Loi sur la burqa : avis défavorable du Conseil d'État
14/05/2010
| Loi sur la burqa : avis défavorable du Conseil d'État
Une femme portant le niqab devant le palais de justice de Lyon. Crédits photo : © Rolland QUADRINI
La haute juridiction estime qu'une interdiction globale ne reposerait sur «aucun fondement juridique incontestable».
Le Conseil d'État a émis un «avis défavorable» au projet de loi du gouvernement visant à interdire complètement le port du voile intégral. Selon nos informations, les Sages réunis en assemblée mercredi, en présence du secrétaire général du gouvernement, ont une nouvelle fois expliqué, comme dans leur étude remise il y a un mois à Matignon, qu'«une interdiction absolue et générale du port du voile intégral en tant que telle ne pourrait trouver aucun fondement juridique incontestable» et qu'elle serait «exposée à de fortes incertitudes constitutionnelles et conventionnelles».
«Pas une surprise»
La Cour européenne des droits de l'homme a consacré le «principe d'autonomie personnelle» selon lequel chacun peut mener sa vie selon ses convictions, y compris en se mettant physiquement ou moralement en danger. Dès qu'il y a consentement, il devient donc difficile d'invoquer la dignité de la femme pour fonder une interdiction générale, avaient analysé les Sages dans leur étude. De la même façon, la restriction des libertés au nom du «Vivre ensemble» «serait sans précédent». Un pari juridique qu'ils n'avaient pas voulu prendre, préférant des interdictions sectorisées. «La sécurité publique et la lutte contre la fraude, renforcées par les exigences propres à certains services publics, seraient de nature à justifier des obligations de maintenir son visage à découvert, soit dans certains lieux, soit pour effectuer certaines démarches», avait alors expliqué le rapporteur, Olivier Schrameck, l'ancien directeur de cabinet de Lionel Jospin.
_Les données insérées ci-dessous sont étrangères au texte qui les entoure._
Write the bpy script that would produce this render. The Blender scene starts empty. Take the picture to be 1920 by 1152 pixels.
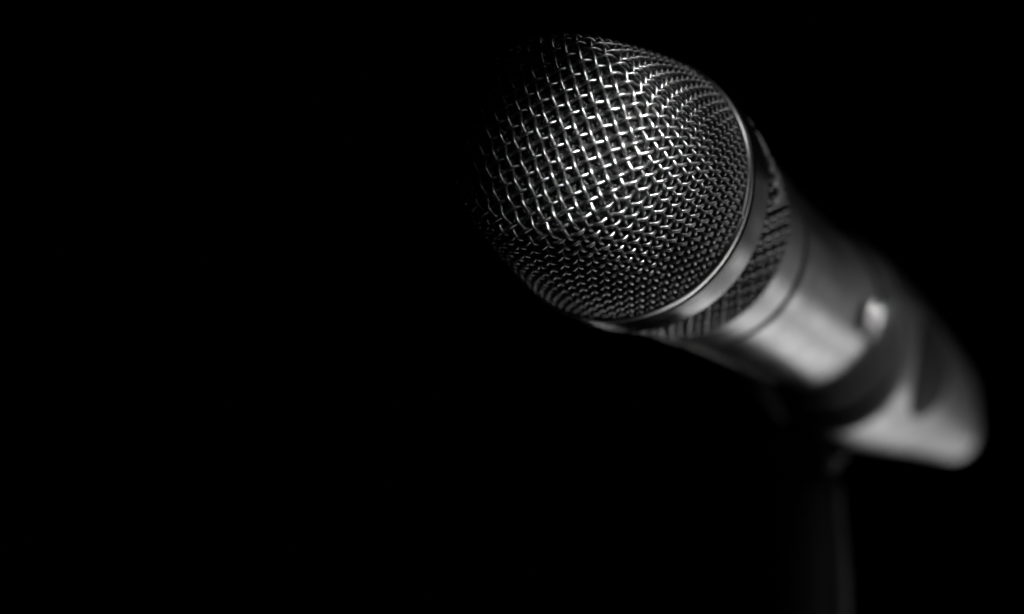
import bpy, bmesh, math, random
from mathutils import Vector, Matrix

sc = bpy.context.scene
col = sc.collection
PI = math.pi
R = math.radians
H0 = 1.20                                   # camera height above the floor, metres

# ------------------------------------------------------------------ camera
cam_d = bpy.data.cameras.new('camera')
cam = bpy.data.objects.new('camera', cam_d); col.objects.link(cam)
cam.location = (0, 0, H0); cam.rotation_euler = (R(90), 0, 0)
cam_d.sensor_width = 36.0; cam_d.lens = 88.54
cam_d.clip_start = 0.02; cam_d.clip_end = 50
cam_d.dof.use_dof = True; cam_d.dof.focus_distance = 0.469; cam_d.dof.aperture_fstop = 6.0
sc.camera = cam

# ------------------------------------------------------------------ world: a black studio
w = bpy.data.worlds.new('World'); sc.world = w; w.use_nodes = True
bg = w.node_tree.nodes['Background']
bg.inputs[0].default_value = (0, 0, 0, 1); bg.inputs[1].default_value = 0.0

# ------------------------------------------------------------------ lamps
RING = Vector((0.02165, 0.5, H0 + 0.02384))         # centre of the grille rim
AX = Vector((0.42746, 0.87642, -0.22176)).normalized()  # along the microphone, away from the camera
def softbox(name, d, dist, sx, sy, power, aim=RING, spread=180, roll=0):
    l = bpy.data.lights.new(name, 'AREA'); l.shape = 'RECTANGLE'; l.size = sx; l.size_y = sy; l.energy = power
    l.spread = R(spread)
    o = bpy.data.objects.new(name, l); col.objects.link(o)
    d = Vector(d).normalized(); o.location = aim + d*dist
    o.rotation_mode = 'QUATERNION'
    o.rotation_quaternion = (aim - o.location).to_track_quat('-Z', 'Y') @ Matrix.Rotation(R(roll), 3, 'Z').to_quaternion()
    return o
# two gridded key lamps, upper right of the camera, with tight pools of light on the grille face
softbox('upper_key_lamp', (0.50, -0.72, 0.46), 0.30, 0.018, 0.022, 0.0046, aim=Vector((0.0258, 0.465, H0 + 0.0335)), spread=4.2)
softbox('lower_key_lamp', (0.30, -0.80, 0.48), 0.30, 0.018, 0.022, 0.0044, aim=Vector((0.0154, 0.465, H0 + 0.0228)), spread=4.0)
softbox('edge_softbox', (0.80, 0.10, 0.60), 0.40, 0.10, 0.10, 0.14, aim=RING - AX*0.03)
softbox('under_softbox', (0.30, 0.25, -0.92), 0.30, 0.14, 0.14, 0.0025, aim=Vector((0.0217, 0.470, H0 + 0.0104)), spread=20)
softbox('low_softbox', (0.54, 0.60, -0.54), 0.60, 0.30, 0.26, 0.36, aim=RING + AX*0.10)
softbox('low_strip', (0.37, 0.72, -0.59), 0.60, 0.20, 0.17, 0.38, aim=RING + AX*0.10)
softbox('side_softbox', (0.76, 0.60, -0.16), 0.60, 0.30, 0.40, 0.09, aim=RING + AX*0.10)
softbox('low_side_softbox', (0.68, 0.60, -0.40), 0.60, 0.20, 0.10, 0.20, aim=RING + AX*0.12)
softbox('barrel_fill', (0.70, 0.68, -0.16), 0.60, 0.16, 0.24, 0.0009, aim=RING + AX*0.085, spread=14)  # added fill kept to the handle, carries its sheen higher
softbox('stand_fill', (0.60, -0.75, 0.10), 0.50, 0.06, 0.06, 0.0022, aim=Vector((0.074, 0.62, H0 - 0.075)), spread=8)  # weak fill added so the dark pole shows faintly
softbox('rear_softbox', (-0.06, 0.90, -0.36), 0.60, 0.05, 0.04, 0.00011, aim=RING + AX*0.045, spread=8)
softbox('rim_fill', (0.75, -0.66, 0.15), 0.30, 0.10, 0.14, 0.0022, spread=40)  # weak fill added to brighten the right side of the rim bead
softbox('switch_fill', (0.85, -0.50, 0.30), 0.40, 0.03, 0.04, 0.0045, aim=RING + AX*0.1035 + Vector((0.0144, -0.0080, -0.0070)), spread=5)  # narrow fill added to make the switch ridges shine

sc.view_settings.view_transform = 'Standard'; sc.view_settings.look = 'None'
sc.view_settings.exposure = 0; sc.view_settings.gamma = 1
sc.view_settings.use_curve_mapping = False
sc.cycles.max_bounces = 6

# ------------------------------------------------------------------ materials
def mat(name, base, rough, metal=0.0, spec=0.5, rvar=0.0, rscale=60, bump=0.0, bscale=2000, coat=0.0, cvar=0.0, bdist=0.0002):
    m = bpy.data.materials.new(name); m.use_nodes = True
    nt = m.node_tree; b = nt.nodes['Principled BSDF']
    b.inputs['Base Color'].default_value = (base, base, base, 1)
    b.inputs['Roughness'].default_value = rough; b.inputs['Metallic'].default_value = metal
    b.inputs['Specular IOR Level'].default_value = spec; b.inputs['Coat Weight'].default_value = coat
    b.inputs['Coat Roughness'].default_value = 0.15
    tc = nt.nodes.new('ShaderNodeTexCoord')
    if rvar or cvar:
        n = nt.nodes.new('ShaderNodeTexNoise'); n.inputs['Scale'].default_value = rscale; n.inputs['Detail'].default_value = 6
        nt.links.new(tc.outputs['Object'], n.inputs['Vector'])
        if rvar:
            mr = nt.nodes.new('ShaderNodeMapRange')
            mr.inputs[1].default_value = 0.3; mr.inputs[2].default_value = 0.7
            mr.inputs[3].default_value = rough - rvar; mr.inputs[4].default_value = rough + rvar
            nt.links.new(n.outputs['Fac'], mr.inputs[0]); nt.links.new(mr.outputs[0], b.inputs['Roughness'])
        if cvar:
            mc = nt.nodes.new('ShaderNodeMapRange')
            mc.inputs[1].default_value = 0.3; mc.inputs[2].default_value = 0.7
            mc.inputs[3].default_value = base*(1 - cvar); mc.inputs[4].default_value = base*(1 + cvar)
            nt.links.new(n.outputs['Fac'], mc.inputs[0]); nt.links.new(mc.outputs[0], b.inputs['Base Color'])
    if bump:
        n2 = nt.nodes.new('ShaderNodeTexNoise'); n2.inputs['Scale'].default_value = bscale; n2.inputs['Detail'].default_value = 3
        nt.links.new(tc.outputs['Object'], n2.inputs['Vector'])
        bp = nt.nodes.new('ShaderNodeBump'); bp.inputs['Strength'].default_value = bump; bp.inputs['Distance'].default_value = bdist
        nt.links.new(n2.outputs['Fac'], bp.inputs['Height']); nt.links.new(bp.outputs['Normal'], b.inputs['Normal'])
    return m
M_WIRE = mat('wire_metal', 0.34, 0.32, 1.0, rvar=0.05, rscale=900, cvar=0.25)
M_FOAM = mat('foam', 0.006, 0.24, 0.0, spec=1.0, bump=1.0, bscale=1800, bdist=0.0012)
M_RIM = mat('rim_metal', 0.68, 0.34, 1.0, rvar=0.06, rscale=300)
M_COLLAR = mat('collar_enamel', 0.010, 0.25, 0.0, spec=0.25, rvar=0.06, rscale=250, bump=0.05)
M_BODY = mat('handle_paint', 0.03, 0.33, 0.0, spec=0.6, rvar=0.05, rscale=120, bump=0.08, bscale=3000)
M_BAND = mat('band_wire', 0.11, 0.28, 1.0, cvar=0.2, rscale=700)
M_DARK = mat('inner_cloth', 0.006, 0.8, 0.0, spec=0.2, bump=0.4, bscale=3000)
M_EMBLEM = mat('emblem_print', 0.55, 0.45, 0.0)
M_CLIP = mat('clip_rubber', 0.03, 0.38, 0.0, spec=0.6, rvar=0.06, rscale=90, bump=0.08, bscale=1500)
M_RIDGE = mat('switch_metal', 0.55, 0.34, 1.0)
M_POLE = mat('stand_paint', 0.006, 0.60, 0.0, spec=0.07, rvar=0.05, rscale=60, bump=0.05, bscale=1200)

# ------------------------------------------------------------------ mesh helpers
def mesh(name, verts, faces, m, parent=None, smooth=True):
    me = bpy.data.meshes.new(name); me.from_pydata([tuple(v) for v in verts], [], faces); me.update()
    if smooth: me.polygons.foreach_set('use_smooth', [True]*len(me.polygons))
    me.materials.append(m)
    o = bpy.data.objects.new(name, me); col.objects.link(o)
    if parent: o.parent = parent
    return o
def lathe(prof, n=128):
    """prof: list of (radius, z); closed ring profile revolved about local Z."""
    V, F = [], []
    k = len(prof)
    for i in range(n):
        c, s = math.cos(2*PI*i/n), math.sin(2*PI*i/n)
        V += [(r*c, r*s, z) for r, z in prof]
    for i in range(n):
        j = (i+1) % n
        for t in range(k-1):
            F.append((i*k+t, j*k+t, j*k+t+1, i*k+t+1))
    return V, F
def soften(prof, rad, steps=4):
    """round the inner corners of an open polyline by radius-like cut rad."""
    out = [prof[0]]
    for a, b, c in zip(prof, prof[1:], prof[2:]):
        A, B, C = Vector(a), Vector(b), Vector(c)
        r1 = min(rad, (A-B).length*.45); r2 = min(rad, (C-B).length*.45)
        p, q = B + (A-B).normalized()*r1, B + (C-B).normalized()*r2
        for i in range(steps+1):
            t = i/steps
            out.append(tuple(p*(1-t)**2 + B*2*t*(1-t) + q*t*t))
    out.append(prof[-1]); return out
def tube(pts, nors, rad, sides=6, closed=False, caps=True):
    V, F = [], []
    n = len(pts)
    for i in range(n):
        a = pts[max(i-1, 0)] if not closed else pts[i-1]
        b = pts[min(i+1, n-1)] if not closed else pts[(i+1) % n]
        t = (b-a).normalized(); nn = nors[i]; nn = (nn - t*nn.dot(t)).normalized(); bb = t.cross(nn)
        for k in range(sides):
            an = 2*PI*k/sides
            V.append(pts[i] + (nn*math.cos(an) + bb*math.sin(an))*rad)
    m = n if closed else n-1
    for i in range(m):
        j = (i+1) % n
        for k in range(sides):
            l = (k+1) % sides
            F.append((i*sides+k, i*sides+l, j*sides+l, j*sides+k))
    if caps and not closed:
        F.append(tuple(range(sides))[::-1]); F.append(tuple((n-1)*sides+k for k in range(sides)))
    return V, F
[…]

Cette fois, c'est la section de l'Intérieur qui a examiné le projet de loi, pour parvenir aux mêmes conclusions.
«Ce n'est pas une surprise», fait-on savoir à Matignon. «Cela n'entame en rien la détermination du gouvernement à faire évoluer la législation sur ce sujet.» Le gouvernement va passer outre l'avis du Conseil d'État, qui n'est que consultatif. «Il faut assumer les risques juridiques de nos convictions», avait anticipé François Fillon .
La loi au Parlement début juillet
Dans l'exposé des motifs de son projet de loi, que Le Figaro s'est procuré, le gouvernement justifie ainsi son choix d'une interdiction globale : «L'édiction de mesures ponctuelles, se traduisant par des interdictions partielles limitées à certains lieux ou à l'usage de certains services, n'aurait constitué qu'une réponse affaiblie, indirecte et détournée au vrai problème que pose, à notre société, une telle pratique.» Pour bannir le port du voile intégral, les rédacteurs du texte évoquent la notion de dignité de la personne humaine - quand bien même certaines femmes seraient consentantes -, celle de l'ordre public dans son acception large, celle du vivre ensemble, et enfin les questions de sécurité. En somme, ils cumulent les motifs pour interdire le voile intégral.
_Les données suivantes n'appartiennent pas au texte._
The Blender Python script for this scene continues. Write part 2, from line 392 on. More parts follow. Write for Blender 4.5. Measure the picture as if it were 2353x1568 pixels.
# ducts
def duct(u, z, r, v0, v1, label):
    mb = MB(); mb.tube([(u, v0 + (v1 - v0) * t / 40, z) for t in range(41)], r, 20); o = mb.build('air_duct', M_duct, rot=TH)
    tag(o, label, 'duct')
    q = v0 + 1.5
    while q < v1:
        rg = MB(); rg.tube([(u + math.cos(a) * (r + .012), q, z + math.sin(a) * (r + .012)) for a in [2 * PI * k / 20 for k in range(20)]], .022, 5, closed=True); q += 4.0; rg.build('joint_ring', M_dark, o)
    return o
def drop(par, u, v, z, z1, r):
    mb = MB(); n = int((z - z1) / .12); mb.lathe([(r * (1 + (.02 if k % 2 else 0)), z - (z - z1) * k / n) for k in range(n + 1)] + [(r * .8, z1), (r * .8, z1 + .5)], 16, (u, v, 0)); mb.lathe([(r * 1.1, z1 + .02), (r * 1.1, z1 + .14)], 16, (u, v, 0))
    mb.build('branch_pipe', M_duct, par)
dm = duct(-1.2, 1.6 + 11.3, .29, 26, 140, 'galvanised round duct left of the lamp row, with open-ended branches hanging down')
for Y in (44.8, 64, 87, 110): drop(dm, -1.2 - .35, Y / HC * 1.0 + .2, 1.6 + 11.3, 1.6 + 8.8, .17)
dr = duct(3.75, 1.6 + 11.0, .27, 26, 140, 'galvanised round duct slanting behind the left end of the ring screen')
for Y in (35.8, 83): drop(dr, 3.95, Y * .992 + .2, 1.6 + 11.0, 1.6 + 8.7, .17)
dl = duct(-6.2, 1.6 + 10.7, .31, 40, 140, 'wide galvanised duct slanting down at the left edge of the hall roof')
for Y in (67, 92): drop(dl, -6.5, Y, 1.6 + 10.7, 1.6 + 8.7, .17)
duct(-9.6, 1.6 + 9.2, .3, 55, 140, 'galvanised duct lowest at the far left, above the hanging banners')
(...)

Ce projet de loi sera présenté mercredi en conseil des ministres. Et devrait être examiné début juillet par les députés et début septembre par les sénateurs, l'objectif étant de le voir adopté définitivement à l'automne. Mais si les députés ont voté à l'unanimité mardi la proposition de résolution du groupe UMP condamnant le voile intégral, comme «attentatoire à la dignité» et «contraire aux valeurs de la République» le consensus s'arrête là . Les socialistes ont déposé leur propre proposition de loi qui préconise une interdiction du port du voile intégral limitée à certains lieux publics. «L'interdire sur l'ensemble de l'espace public ne sera pas opérant, risque d'être stigmatisant et surtout d'être totalement inefficace car inappliqué», a déclaré Martine Aubry.
Si elle est adoptée, la loi devrait entrer en vigueur six mois après sa promulgation, soit au printemps 2011. Car le gouvernement veut croire qu'il n'y aura pas soixante députés pour s'exposer sur la burqa en saisissant le Conseil Constitutionnel. Les premiers contentieux et une éventuelle question préalable de constitutionnalité ne devraient surgir que plus tard. «Ce sera juste avant les élections présidentielles et je pense que le Conseil constitutionnel portera une vision juridique et politique sur ce sujet», pronostique un ministre. En clair, qu'il ne retoquera pas une loi qui invoque la dignité des femmes et le vivre ensemble.